I'm having a problem with yum also. Here's my analysis:
My problem is because several networking utilities can't resolve the domains unless forced to use IPv4. Similar to this:
$ pup
ERROR: Cannot open/read repomd.xml file for repository: core
ERROR: failure: repodata/repomd.xml from core: [Errno 256] No more mirrors to try.
I checked curl and wget using the same URLs specified in yum.conf:baseurl. Neither worked unless I forced IPv4. I then disabled IPv6 (echo
"alias net-pf-10 off" >> /etc/modprobe.conf) and curl started working again but wget, pup and yum still fail. I built wget from source and it works. The wget issue can be easily worked around by forcing IPv4 but I don't know how to do that with pup and yum.

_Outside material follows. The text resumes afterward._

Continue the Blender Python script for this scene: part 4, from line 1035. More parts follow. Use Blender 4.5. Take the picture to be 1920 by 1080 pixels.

I compiled the following simple program, supplied by Hrvoje Niksic from the wget mail list, and it also works. So the problem isn't specifically due to the getaddrinfo API.
#include <stdio.h>
#include <sys/types.h>
#include <sys/socket.h>
#include <netdb.h>
#include <string.h>
#include <errno.h>
int main (int argc, char **argv)
{
int err;
struct addrinfo hints, *res;
const char *host = argv[1];
if (argc != 2)
return 2;
memset (&hints, 0, sizeof hints);
hints.ai_socktype = SOCK_STREAM;
hints.ai_family = AF_UNSPEC;
err = getaddrinfo (host, NULL, &hints, &res);
if (err != 0 || res == NULL)
printf ("failed resolving %s: %s.\n",
host, err != EAI_SYSTEM ? gai_strerror (err) : strerror (errno));
else
printf ("success\n");
return 0;
}
My assumption is that the builds in FC5 used a flag that is causing problems with some subset of hardware by forcing it to ignore IPv4. But with me being a complete noob to networking internals, I'm really completely clueless.
After reading
through, I was experiencing
bug 186592. After removing nisplus from the host line in /etc/nsswitch.conf and rebooting, wget, pup and yum are working.